- [Data shown]:
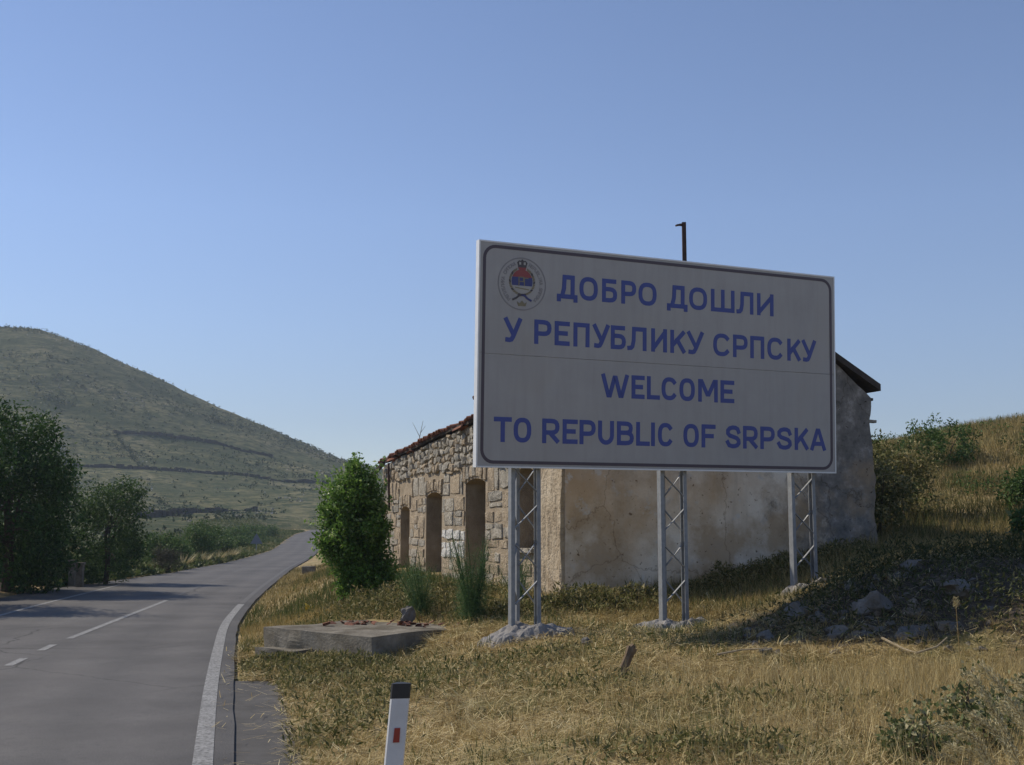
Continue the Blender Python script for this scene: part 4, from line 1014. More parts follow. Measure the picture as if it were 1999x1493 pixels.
def shrub(name, x, y, R, leaf, mat, label, n=40, per=60, group=None, stems=5, crad=.22, cat='shrub', zl=None, aspect=.42, droop=.2):
    z = float(T(x, y)); o = empty(name, (x, y, z), label, cat, group)
    C_ = crown_centres((x, y, z + R[2] * .95), R, n, .35); C_[:, 2] = np.maximum(C_[:, 2], z + .08)
    P, k = clump_points(C_, crad, per); P[:, 2] = np.maximum(P[:, 2], z + .02)
    foliage('foliage', P, leaf, mat, o, aspect, droop, tone=RNG.uniform(.15, .8, n + 5)[k])
    mb = MB()
    for i in range(stems):
        e = C_[(i * 5) % len(C_)]; mb.tube([(x + .05 * i - .1, y, z - .05), ((x + e[0]) / 2, (y + e[1]) / 2, (z + e[2]) / 2), tuple(e)], [.02, .015, .006], 4)
    mb.build('stem', M['bark'], o)
    return o, C_
# the big green bush before the house
bx_, by_ = -3.05, 22.3; bz_ = float(T(bx_, by_))
bush = empty('green_bush', (bx_, by_, bz_), 'tall bright green leafy bush at the corner of the stone house', 'bush')
Cb = np.concatenate([crown_centres((bx_ + .02, by_, bz_ + 1.15), (.62, .55, 1.1), 140, .12), crown_centres((bx_ + .08, by_, bz_ + 2.15), (.36, .36, .55), 44, .15), crown_centres((bx_ - .4, by_ - .1, bz_ + 1.75), (.34, .35, .42), 24, .4), crown_centres((bx_ + .48, by_ + .1, bz_ + 1.3), (.28, .3, .5), 26, .4),
    crown_centres((bx_ - .52, by_ - .1, bz_ + 1.1), (.28, .3, .3), 14, .4), crown_centres((bx_ + .3, by_ - .15, bz_ + .42), (.62, .55, .4), 36, .4), crown_centres((bx_ + .6, by_ + .1, bz_ + .6), (.25, .3, .4), 10, .4)])
Cb[:, 0] = bx_ + .12 + (Cb[:, 0] - bx_) * .82; Cb[:, 2] = np.maximum(Cb[:, 2], bz_ + .1)
Pb, kb = clump_points(Cb, .19, 95)
sprout = []
for i in range(60):
    a = RNG.uniform(-.5, .65); st = np.array([bx_ + a, by_ + RNG.uniform(-.4, .4), bz_ + 2.3 - abs(a - .05) * .95]); tip = st + np.array([RNG.uniform(-.28, .2), 0, RNG.uniform(.25, .62)])
    sprout.append(st + (tip - st) * np.linspace(0, 1, 26)[:, None] + RNG.normal(0, .03, (26, 3)))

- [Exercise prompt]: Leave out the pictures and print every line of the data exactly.

- [The output]:
Continue the Blender Python script for this scene: part 4, from line 1014. More parts follow. Measure the picture as if it were 1999x1493 pixels.
def shrub(name, x, y, R, leaf, mat, label, n=40, per=60, group=None, stems=5, crad=.22, cat='shrub', zl=None, aspect=.42, droop=.2):
    z = float(T(x, y)); o = empty(name, (x, y, z), label, cat, group)
    C_ = crown_centres((x, y, z + R[2] * .95), R, n, .35); C_[:, 2] = np.maximum(C_[:, 2], z + .08)
    P, k = clump_points(C_, crad, per); P[:, 2] = np.maximum(P[:, 2], z + .02)
    foliage('foliage', P, leaf, mat, o, aspect, droop, tone=RNG.uniform(.15, .8, n + 5)[k])
    mb = MB()
    for i in range(stems):
        e = C_[(i * 5) % len(C_)]; mb.tube([(x + .05 * i - .1, y, z - .05), ((x + e[0]) / 2, (y + e[1]) / 2, (z + e[2]) / 2), tuple(e)], [.02, .015, .006], 4)
    mb.build('stem', M['bark'], o)
    return o, C_
# the big green bush before the house
bx_, by_ = -3.05, 22.3; bz_ = float(T(bx_, by_))
bush = empty('green_bush', (bx_, by_, bz_), 'tall bright green leafy bush at the corner of the stone house', 'bush')
Cb = np.concatenate([crown_centres((bx_ + .02, by_, bz_ + 1.15), (.62, .55, 1.1), 140, .12), crown_centres((bx_ + .08, by_, bz_ + 2.15), (.36, .36, .55), 44, .15), crown_centres((bx_ - .4, by_ - .1, bz_ + 1.75), (.34, .35, .42), 24, .4), crown_centres((bx_ + .48, by_ + .1, bz_ + 1.3), (.28, .3, .5), 26, .4),
    crown_centres((bx_ - .52, by_ - .1, bz_ + 1.1), (.28, .3, .3), 14, .4), crown_centres((bx_ + .3, by_ - .15, bz_ + .42), (.62, .55, .4), 36, .4), crown_centres((bx_ + .6, by_ + .1, bz_ + .6), (.25, .3, .4), 10, .4)])
Cb[:, 0] = bx_ + .12 + (Cb[:, 0] - bx_) * .82; Cb[:, 2] = np.maximum(Cb[:, 2], bz_ + .1)
Pb, kb = clump_points(Cb, .19, 95)
sprout = []
for i in range(60):
    a = RNG.uniform(-.5, .65); st = np.array([bx_ + a, by_ + RNG.uniform(-.4, .4), bz_ + 2.3 - abs(a - .05) * .95]); tip = st + np.array([RNG.uniform(-.28, .2), 0, RNG.uniform(.25, .62)])
    sprout.append(st + (tip - st) * np.linspace(0, 1, 26)[:, None] + RNG.normal(0, .03, (26, 3)))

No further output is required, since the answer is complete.